近著探訪(18) それから、筑摩書房のPR誌「ちくま」の8月号に、雨宮処凛さんから
「「経済」は何のためにあるのか」と題して拙著のご書評をいただきました。こちらも、訴えたいと思っていたところに共感していただいたことがわかる、心に残る文章です。本当にありがとうございます。
ボクは自分では、本来社共の支持者であってしかるべきはずの人々には共感してもらえるはずと思って書いているのですが、これまでの社共の方針を名指しで批判してしまったもので、どんな反応があるかハラハラなのです。小心者ですから。
だからこんな書評をいただけると間違ってなかったと思って元気が出ます。
だいたい、福島さんが自分を大臣罷免させたとき、社民党執行部は民主党との選挙協力を心配して「党首解任だ」とか言ってたでしょ。それが全国幹事長会議を開いたら圧倒的に連立離脱支持で、それ見て執行部の面々はいきなり手のひら返したし。当たり前じゃん。離脱してなかったら選挙で改選議席ゼロでしたよ。

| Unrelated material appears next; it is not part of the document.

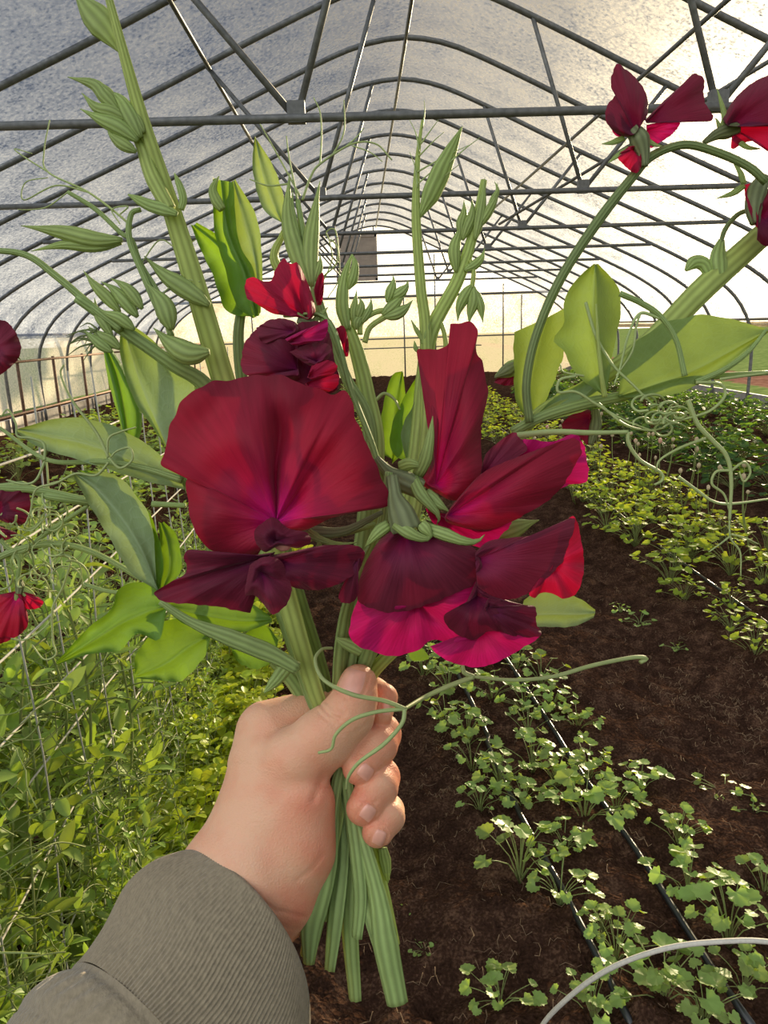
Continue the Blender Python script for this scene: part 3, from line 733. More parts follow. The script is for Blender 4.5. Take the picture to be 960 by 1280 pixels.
def surface_nets(lo, hi, st):
    ax = [np.arange(lo[i], hi[i]+st, st, dtype=np.float32) for i in range(3)]
    D = np.empty([len(a) for a in ax], np.float32)
    yy, zz = np.meshgrid(ax[1], ax[2], indexing='ij')
    for i, x in enumerate(ax[0]):
        D[i] = hand_sdf(np.stack([np.full_like(yy, x), yy, zz], -1))
    S = D < 0; nx, ny, nz = [n-1 for n in D.shape]
    acc = np.zeros((nx, ny, nz, 3), np.float32); cnt = np.zeros((nx, ny, nz), np.float32)
    cor = [(i, j, k) for i in (0, 1) for j in (0, 1) for k in (0, 1)]
    sl_ = lambda A, c: A[c[0]:c[0]+nx, c[1]:c[1]+ny, c[2]:c[2]+nz]
    for c in cor:
        for ax_ in range(3):
            if c[ax_]: continue
            e = list(c); e[ax_] = 1
            a, b = sl_(D, c), sl_(D, e); x_ = (a < 0) != (b < 0); t = np.where(x_, a/(a-b+1e-12), 0)
            for q in range(3): acc[..., q] += np.where(x_, c[q]+(t if q == ax_ else 0), 0)
            cnt += x_
    act = cnt > 0; idx = -np.ones(act.shape, np.int64); idx[act] = np.arange(act.sum())
    ijk = np.argwhere(act); V = (ijk+acc[act]/cnt[act][:, None])*st+np.array([a[0] for a in ax])
    Fq = []
    for ax_ in range(3):
        u, w_ = (ax_+1) % 3, (ax_+2) % 3
        sh = [slice(1, n) for n in (nx, ny, nz)]; sh[ax_] = slice(0, (nx, ny, nz)[ax_])
        a = S[tuple(sh)]; s2 = list(sh); s2[ax_] = slice(sh[ax_].start+1, sh[ax_].stop+1); b = S[tuple(s2)]
        for flip, mk in ((False, a & ~b), (True, ~a & b)):
            pos = np.argwhere(mk)+np.array([s.start for s in sh])
            eu = np.zeros(3, int); eu[u] = 1; ew = np.zeros(3, int); ew[w_] = 1
            q = [idx[tuple((pos-o_).T)] for o_ in (np.zeros(3, int), eu, eu+ew, ew)]
            q = np.stack(q, 1); Fq.append(q[:, ::-1] if flip else q)
    return V, np.vstack(Fq)
V, FQ = surface_nets((60, 815, -105), (525, 1300, 135), 1.9)
for _ in range(1):                     # pull the vertices onto the true surface
    e = .8; dv = hand_sdf(V.astype(np.float32))
    gr_ = np.stack([hand_sdf((V+np.eye(3)[i]*e).astype(np.float32))-hand_sdf((V-np.eye(3)[i]*e).astype(np.float32)) for i in range(3)], 1)/(2*e)
    V = V-gr_*(dv/np.maximum((gr_**2).sum(1), .2))[:, None]*.8
tips = [(449, 961, -8, 30), (455, 1011, -8, 34), (472, 1041, -3, 30), (448, 853, -20, 34), (479, 885, 15, 34), (402, 1010, -40, 50), (418, 1060, -20, 60), (490, 925, 20, 30), (490, 975, 20, 30), (380, 1140, -30, 45)]
tone = np.zeros(len(V))
for x, y, z, r_ in tips: tone = np.maximum(tone, np.exp(-((V-np.array([x, y, z]))**2).sum(1)/r_**2))
m, nt, out = newmat('skin'); M_skin = m
tc = N(nt, 'ShaderNodeTexCoord'); at = N(nt, 'ShaderNodeAttribute', attribute_name='tone')
n1 = N(nt, 'ShaderNodeTexNoise', i_Scale=55.0, i_Detail=4.0); n2 = N(nt, 'ShaderNodeTexNoise', i_Scale=900.0, i_Detail=3.0); n3 = N(nt, 'ShaderNodeTexVoronoi', i_Scale=1100.0)
for n in (n1, n2, n3): nt.links.new(tc.outputs['Object'], n.inputs['Vector'])
fac = mathn(nt, 'ADD', mathn(nt, 'MULTIPLY', at.outputs['Fac'], .6), mathn(nt, 'MULTIPLY', mathn(nt, 'SUBTRACT', n1.outputs['Fac'], .44), 1.1), True)
r = ramp(nt, [(0, srgb(230, 178, 144)), (.5, srgb(226, 152, 120)), (1, srgb(218, 114, 92))], fac)
b = N(nt, 'ShaderNodeBsdfPrincipled', i_Roughness=.5); b.inputs['Specular IOR Level'].default_value = .35
b.inputs['Subsurface Weight'].default_value = .25; b.inputs['Subsurface Radius'].default_value = (1, .35, .2); b.inputs['Subsurface Scale'].default_value = .004
nt.links.new(r.outputs[0], b.inputs['Base Color'])
bp = N(nt, 'ShaderNodeBump', i_Strength=.3, i_Distance=.0007); nt.links.new(mathn(nt, 'ADD', n2.outputs['Fac'], n3.outputs['Distance']), bp.inputs['Height']); nt.links.new(bp.outputs[0], b.inputs['Normal'])
nt.links.new(b.outputs[0], out.inputs[0])
person = build('person', MB().add(hw(V), FQ.tolist(), None, tone), M_skin)
tag(person, 'hand and forearm in a grey sleeve gripping the bunch of stems', 'person')
M_nail = plain('fingernail', srgb(234, 170, 148), .28, 0, .05, 200, spec=.6)
M_rim = plain('nail_rim', srgb(120, 72, 52), .8, 0, .1, 200)
def nail(cx, cy, ax, ay, wx, wy, zmax=60):
    """plate laid on the finger; (ax, ay) half length vector, (wx, wy) half width vector"""
    n = 13; s, t = np.meshgrid(np.linspace(-1, 1, n), np.linspace(-1, 1, n))
    k = 1-.28*np.clip(-t, 0, 1)**4; ss = s*np.sqrt(1-.30*t**2)*k
    X = cx+ax*t+wx*ss; Y = cy+ay*t+wy*ss; Z = np.full(X.shape, -75.0)
    for _ in range(60):
        d = hand_sdf(np.stack([X, Y, Z], -1).astype(np.float32)); Z = np.minimum(Z+np.clip(d, -4, 6)*.7, zmax)
    edge = np.maximum(abs(s), abs(t)); Z = Z-1.3*(1-edge**4)+1.2*edge**6
    return hw(np.stack([X, Y, Z], -1))
for a in NAILS:
    build('fingernail', MB().grid(nail(*a)), M_nail, person)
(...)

まあ、本当を言えば、不況を何とかしないと、基地移転といっても地域経済に責任もてないのですが、それはおいておいて、ともかく本当によくよく支持者のことが見えない執行部だわ。昔からだけど。
共産党も、その点では決して社民党よりましとは言えなかったし。最近はどうか知らないけど。
金融政策についてのこれまでの姿勢、「かつての相対的中流多数派時代には正しかったが、今や小泉改革以来の資産格差の拡大で状況が変わった」とか言って
ごまかして科学的分析をつけていいから、今からでも改めてほしいものです。社共支持者のみなさんは、どうか自分のくらしの事情に素直に声を上げて下さい。
拙著にも出てきた「欧州左翼党」のギリシャのメンバー党は、「左翼運動エコロジー連合」と言うのですけど、ギリシャ財政危機について何て言っているか知っていますか。もちろん、IMFとEUの押し付ける財政削減付きの「支援」には断固反対です。賃金を下げ、社会保障を破壊し、資本家をもうけさせる新自由主義の押しつけだと言うわけです。「安定協定」などは直ちに廃止!
ではどうすればいいのか。要求しているのは、「欧州債」というのを発行することで、欧州中央銀行が直接融資することです。くわしくは
ここ。
現状のギリシャについてこの提案自体がいいかどうかにはいろいろ議論があるでしょう。でも、これは左翼としては当然の方向でしょう。「国債引き受け=マネージャブジャブ=大インフレ」とか言って反対するのは、決して左翼的ではない。IMFの押し付けるグローバル新自由主義の味方だということです。
そういえば、アテネの街には、英語で"RiotDog"と呼ばれるノラ犬がいるそうで、確認される限り2008年から、デモのたびに必ずどこからともなく現れて、常に民衆の最前列に立って国家権力と対峙しているそうです。
この勇姿をみよ!
最初ネタとわかってて笑いながら見たんだけど、最後にはなんだかマジで感動したぞ。どこかのダラ幹どもはこれを見てエリを正して欲しい。